__What you should do__: Output a verbatim copy of the data, cut off after the line that contains "struct(bx('ceiling', -4, 4, -3.2, 1.35, 6.3, 6.35, M_plaster))".

==*==

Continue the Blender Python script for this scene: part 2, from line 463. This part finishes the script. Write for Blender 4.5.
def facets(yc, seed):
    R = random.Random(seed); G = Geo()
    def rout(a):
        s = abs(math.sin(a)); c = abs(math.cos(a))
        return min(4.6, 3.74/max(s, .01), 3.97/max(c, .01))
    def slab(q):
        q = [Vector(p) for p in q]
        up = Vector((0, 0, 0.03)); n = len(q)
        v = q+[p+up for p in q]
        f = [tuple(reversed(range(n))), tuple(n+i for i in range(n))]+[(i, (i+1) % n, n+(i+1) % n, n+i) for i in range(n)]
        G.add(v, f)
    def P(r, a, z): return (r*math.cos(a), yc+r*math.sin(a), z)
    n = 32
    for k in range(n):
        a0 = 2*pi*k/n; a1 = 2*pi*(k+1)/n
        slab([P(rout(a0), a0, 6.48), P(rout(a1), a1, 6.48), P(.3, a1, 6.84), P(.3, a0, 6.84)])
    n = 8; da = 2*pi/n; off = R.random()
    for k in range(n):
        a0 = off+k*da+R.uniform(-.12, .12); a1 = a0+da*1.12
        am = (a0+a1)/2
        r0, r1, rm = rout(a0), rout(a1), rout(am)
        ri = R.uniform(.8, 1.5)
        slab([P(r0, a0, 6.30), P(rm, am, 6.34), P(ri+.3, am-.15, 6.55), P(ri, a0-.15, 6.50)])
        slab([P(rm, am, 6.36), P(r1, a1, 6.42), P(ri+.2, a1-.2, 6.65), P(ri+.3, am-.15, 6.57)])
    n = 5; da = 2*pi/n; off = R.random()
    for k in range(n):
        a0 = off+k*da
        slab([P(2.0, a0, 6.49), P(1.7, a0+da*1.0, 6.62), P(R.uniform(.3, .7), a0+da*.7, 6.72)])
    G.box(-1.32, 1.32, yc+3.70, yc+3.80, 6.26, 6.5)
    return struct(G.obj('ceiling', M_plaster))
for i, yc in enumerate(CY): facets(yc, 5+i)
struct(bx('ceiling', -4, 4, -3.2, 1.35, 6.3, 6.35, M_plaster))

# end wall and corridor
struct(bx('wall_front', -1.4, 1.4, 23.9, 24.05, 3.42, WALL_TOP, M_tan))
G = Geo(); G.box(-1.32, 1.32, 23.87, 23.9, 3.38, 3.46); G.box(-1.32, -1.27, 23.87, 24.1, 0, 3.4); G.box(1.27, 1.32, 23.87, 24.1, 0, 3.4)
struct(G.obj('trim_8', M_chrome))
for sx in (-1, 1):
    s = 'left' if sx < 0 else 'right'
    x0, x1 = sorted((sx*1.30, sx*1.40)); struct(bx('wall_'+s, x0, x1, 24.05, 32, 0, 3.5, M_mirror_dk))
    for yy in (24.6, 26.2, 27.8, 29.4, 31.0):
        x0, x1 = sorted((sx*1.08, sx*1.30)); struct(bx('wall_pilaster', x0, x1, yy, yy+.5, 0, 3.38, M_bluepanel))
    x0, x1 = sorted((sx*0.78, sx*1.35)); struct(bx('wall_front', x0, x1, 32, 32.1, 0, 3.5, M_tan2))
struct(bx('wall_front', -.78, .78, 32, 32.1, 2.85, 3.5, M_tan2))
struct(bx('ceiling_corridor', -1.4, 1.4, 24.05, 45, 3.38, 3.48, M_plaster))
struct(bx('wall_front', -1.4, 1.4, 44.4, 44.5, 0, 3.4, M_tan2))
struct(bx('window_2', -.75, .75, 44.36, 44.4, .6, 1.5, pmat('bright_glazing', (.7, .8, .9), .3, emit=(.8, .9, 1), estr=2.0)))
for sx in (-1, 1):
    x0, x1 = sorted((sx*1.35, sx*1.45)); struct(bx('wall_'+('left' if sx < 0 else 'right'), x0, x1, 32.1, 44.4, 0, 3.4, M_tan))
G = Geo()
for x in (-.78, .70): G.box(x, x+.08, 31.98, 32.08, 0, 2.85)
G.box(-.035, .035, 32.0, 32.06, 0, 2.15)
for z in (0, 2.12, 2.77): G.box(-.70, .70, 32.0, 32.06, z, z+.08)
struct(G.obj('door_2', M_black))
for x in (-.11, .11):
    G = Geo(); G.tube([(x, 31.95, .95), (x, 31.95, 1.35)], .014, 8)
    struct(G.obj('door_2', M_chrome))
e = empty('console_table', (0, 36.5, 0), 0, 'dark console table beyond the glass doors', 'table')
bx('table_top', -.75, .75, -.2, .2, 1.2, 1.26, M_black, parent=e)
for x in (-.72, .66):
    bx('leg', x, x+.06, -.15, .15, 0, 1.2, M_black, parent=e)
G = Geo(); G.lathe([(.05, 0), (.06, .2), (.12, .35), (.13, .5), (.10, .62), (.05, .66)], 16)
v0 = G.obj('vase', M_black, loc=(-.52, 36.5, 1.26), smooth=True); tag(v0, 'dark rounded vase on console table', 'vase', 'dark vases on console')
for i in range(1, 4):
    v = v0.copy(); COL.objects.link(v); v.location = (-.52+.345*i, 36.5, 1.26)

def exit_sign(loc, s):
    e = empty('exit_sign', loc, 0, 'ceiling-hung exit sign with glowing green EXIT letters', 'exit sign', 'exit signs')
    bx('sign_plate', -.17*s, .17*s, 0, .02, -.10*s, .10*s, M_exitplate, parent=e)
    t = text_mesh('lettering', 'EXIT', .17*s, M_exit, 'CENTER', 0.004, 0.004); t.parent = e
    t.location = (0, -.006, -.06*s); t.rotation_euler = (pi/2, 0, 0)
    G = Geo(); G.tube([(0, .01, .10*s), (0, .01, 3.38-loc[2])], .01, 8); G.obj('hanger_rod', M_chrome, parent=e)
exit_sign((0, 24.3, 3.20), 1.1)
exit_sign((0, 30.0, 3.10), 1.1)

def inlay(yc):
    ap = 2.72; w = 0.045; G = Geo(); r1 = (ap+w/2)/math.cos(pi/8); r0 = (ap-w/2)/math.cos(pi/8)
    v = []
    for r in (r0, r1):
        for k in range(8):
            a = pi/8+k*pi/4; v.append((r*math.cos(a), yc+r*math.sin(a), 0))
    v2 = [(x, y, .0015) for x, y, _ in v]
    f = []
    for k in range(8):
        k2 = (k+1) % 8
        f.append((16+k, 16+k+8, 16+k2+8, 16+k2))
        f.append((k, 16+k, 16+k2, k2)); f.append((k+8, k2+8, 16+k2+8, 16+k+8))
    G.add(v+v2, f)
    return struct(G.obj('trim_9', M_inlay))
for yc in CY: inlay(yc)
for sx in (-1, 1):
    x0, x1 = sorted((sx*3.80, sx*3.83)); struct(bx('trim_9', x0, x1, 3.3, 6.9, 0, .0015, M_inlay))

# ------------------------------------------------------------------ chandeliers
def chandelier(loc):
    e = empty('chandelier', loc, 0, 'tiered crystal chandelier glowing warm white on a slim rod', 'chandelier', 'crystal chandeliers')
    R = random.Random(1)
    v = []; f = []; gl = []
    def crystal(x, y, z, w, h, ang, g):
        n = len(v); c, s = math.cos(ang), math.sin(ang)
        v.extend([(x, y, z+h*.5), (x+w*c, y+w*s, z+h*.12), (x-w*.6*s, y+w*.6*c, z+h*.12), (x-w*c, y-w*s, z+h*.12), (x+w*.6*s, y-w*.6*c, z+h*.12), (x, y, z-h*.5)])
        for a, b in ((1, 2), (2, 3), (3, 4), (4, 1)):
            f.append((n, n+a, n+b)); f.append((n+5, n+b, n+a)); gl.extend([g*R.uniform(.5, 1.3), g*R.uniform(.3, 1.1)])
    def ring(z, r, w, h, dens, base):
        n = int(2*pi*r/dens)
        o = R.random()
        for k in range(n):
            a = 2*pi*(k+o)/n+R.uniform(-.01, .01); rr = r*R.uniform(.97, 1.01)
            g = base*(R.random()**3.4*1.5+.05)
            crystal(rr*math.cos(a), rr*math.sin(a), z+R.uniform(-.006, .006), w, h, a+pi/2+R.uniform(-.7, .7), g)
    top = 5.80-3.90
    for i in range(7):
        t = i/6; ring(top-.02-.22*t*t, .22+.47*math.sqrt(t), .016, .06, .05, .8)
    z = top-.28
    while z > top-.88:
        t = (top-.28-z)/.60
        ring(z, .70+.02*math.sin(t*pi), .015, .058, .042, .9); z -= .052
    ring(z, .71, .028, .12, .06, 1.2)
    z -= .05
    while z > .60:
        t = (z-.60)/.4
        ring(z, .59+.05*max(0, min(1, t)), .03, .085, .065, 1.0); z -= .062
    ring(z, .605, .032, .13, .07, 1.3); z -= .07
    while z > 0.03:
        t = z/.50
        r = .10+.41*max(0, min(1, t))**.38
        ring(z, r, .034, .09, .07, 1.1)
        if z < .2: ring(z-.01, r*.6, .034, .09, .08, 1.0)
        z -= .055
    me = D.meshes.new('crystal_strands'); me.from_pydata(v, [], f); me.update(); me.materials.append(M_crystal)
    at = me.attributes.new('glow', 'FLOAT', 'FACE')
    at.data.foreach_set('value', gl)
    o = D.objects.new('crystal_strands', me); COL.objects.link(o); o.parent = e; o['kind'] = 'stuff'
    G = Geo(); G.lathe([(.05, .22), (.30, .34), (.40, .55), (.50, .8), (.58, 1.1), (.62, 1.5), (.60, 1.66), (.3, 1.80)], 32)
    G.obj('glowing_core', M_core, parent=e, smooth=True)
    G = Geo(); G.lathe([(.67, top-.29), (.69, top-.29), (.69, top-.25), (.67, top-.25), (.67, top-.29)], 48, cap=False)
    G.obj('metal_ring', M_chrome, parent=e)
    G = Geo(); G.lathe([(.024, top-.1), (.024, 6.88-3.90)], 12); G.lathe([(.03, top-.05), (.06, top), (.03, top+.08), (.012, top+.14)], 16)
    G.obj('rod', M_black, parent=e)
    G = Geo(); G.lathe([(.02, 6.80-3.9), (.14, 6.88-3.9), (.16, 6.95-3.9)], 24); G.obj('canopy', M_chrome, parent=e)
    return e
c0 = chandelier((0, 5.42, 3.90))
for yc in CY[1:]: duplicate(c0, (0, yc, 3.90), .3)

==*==

__Answer to this problem__:
Continue the Blender Python script for this scene: part 2, from line 463. This part finishes the script. Write for Blender 4.5.
def facets(yc, seed):
    R = random.Random(seed); G = Geo()
    def rout(a):
        s = abs(math.sin(a)); c = abs(math.cos(a))
        return min(4.6, 3.74/max(s, .01), 3.97/max(c, .01))
    def slab(q):
        q = [Vector(p) for p in q]
        up = Vector((0, 0, 0.03)); n = len(q)
        v = q+[p+up for p in q]
        f = [tuple(reversed(range(n))), tuple(n+i for i in range(n))]+[(i, (i+1) % n, n+(i+1) % n, n+i) for i in range(n)]
        G.add(v, f)
    def P(r, a, z): return (r*math.cos(a), yc+r*math.sin(a), z)
    n = 32
    for k in range(n):
        a0 = 2*pi*k/n; a1 = 2*pi*(k+1)/n
        slab([P(rout(a0), a0, 6.48), P(rout(a1), a1, 6.48), P(.3, a1, 6.84), P(.3, a0, 6.84)])
    n = 8; da = 2*pi/n; off = R.random()
    for k in range(n):
        a0 = off+k*da+R.uniform(-.12, .12); a1 = a0+da*1.12
        am = (a0+a1)/2
        r0, r1, rm = rout(a0), rout(a1), rout(am)
        ri = R.uniform(.8, 1.5)
        slab([P(r0, a0, 6.30), P(rm, am, 6.34), P(ri+.3, am-.15, 6.55), P(ri, a0-.15, 6.50)])
        slab([P(rm, am, 6.36), P(r1, a1, 6.42), P(ri+.2, a1-.2, 6.65), P(ri+.3, am-.15, 6.57)])
    n = 5; da = 2*pi/n; off = R.random()
    for k in range(n):
        a0 = off+k*da
        slab([P(2.0, a0, 6.49), P(1.7, a0+da*1.0, 6.62), P(R.uniform(.3, .7), a0+da*.7, 6.72)])
    G.box(-1.32, 1.32, yc+3.70, yc+3.80, 6.26, 6.5)
    return struct(G.obj('ceiling', M_plaster))
for i, yc in enumerate(CY): facets(yc, 5+i)
struct(bx('ceiling', -4, 4, -3.2, 1.35, 6.3, 6.35, M_plaster))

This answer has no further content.